No Brasil, não há lei específica que regule o setor – as exchanges atuam sem necessidade de autorização junto à CVM ou ao Banco Central. O que não significa que elas operem à margem da lei, argumenta Rabelo. “Já existem leis suficientes para fazer o que é certo. Temos o Código Civil, o Código Tributário, Código de Defesa do Consumidor, a Lei Geral de Proteção de Dados, regras de prevenção à lavagem de dinheiro… Não preciso que seja criada uma lei dizendo que devo obedecer às leis que já existem.”

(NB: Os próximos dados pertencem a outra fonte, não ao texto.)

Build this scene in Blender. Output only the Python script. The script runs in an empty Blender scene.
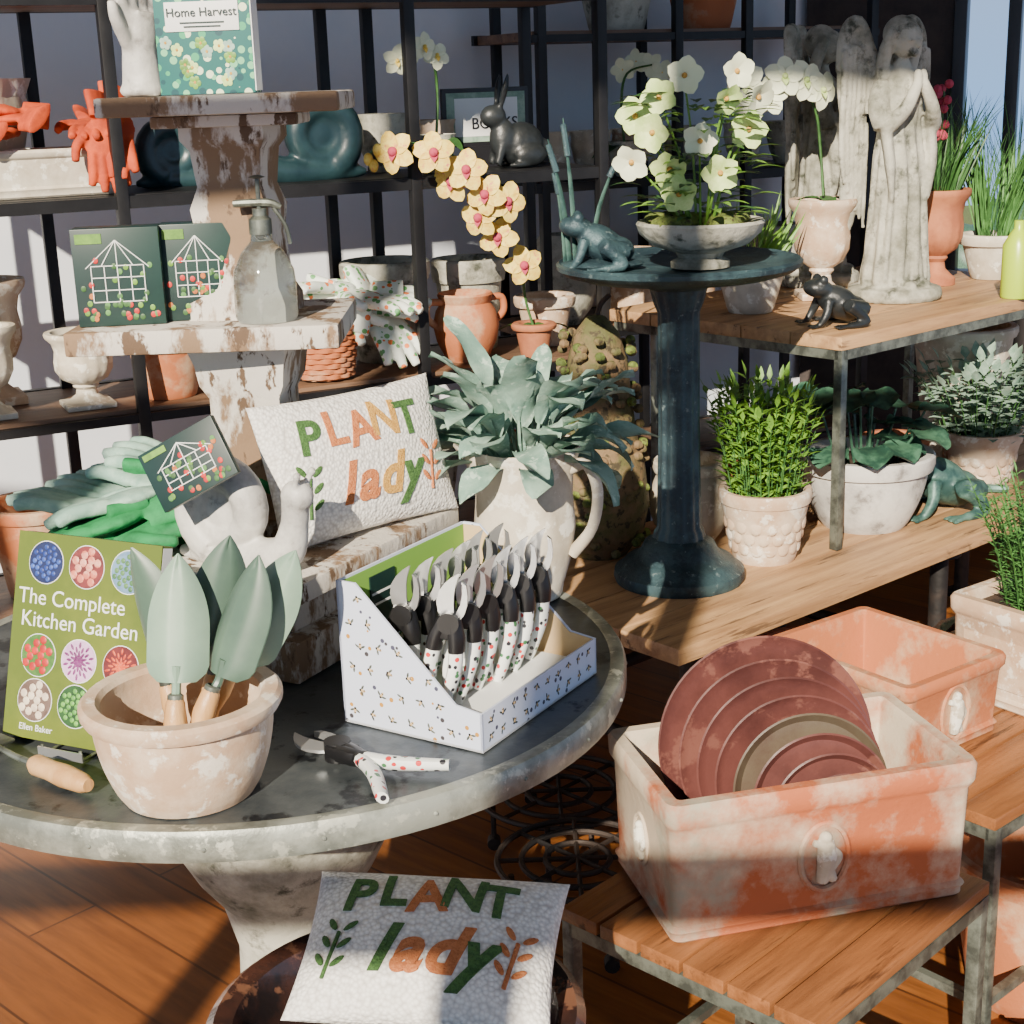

Ele acrescenta que o Mercado Bitcoin atua junto aos órgãos de defesa do consumidor e cumpre as normativas do Coaf (Conselho de Controle de Atividades Financeiras) e da Receita Federal.
O vácuo legislativo, no entanto, gera uma concorrência desleal entre aqueles que seguem a legislação brasileira (Rabelo cita também como exemplo os concorrentes Foxbit e Bitcoin Trade) e as empresas “que se dizem ponto-com mas não respeitam nenhuma das normas”. “Empresas localizadas no Brasil que pagam impostos e cumprem diversas regras de controle naturalmente vão ficar mais caras do que as empresas que estão operando de paraísos fiscais”, diz o executivo.
Ele afirma que projetos de lei que definam os órgãos competentes para fiscalizar e regulamentar os players do mercado, como alguns dos que tramitam atualmente no Congresso, trariam mais segurança jurídica para o setor.
Reportagem publicada na edição 95, lançada em abril de 2022.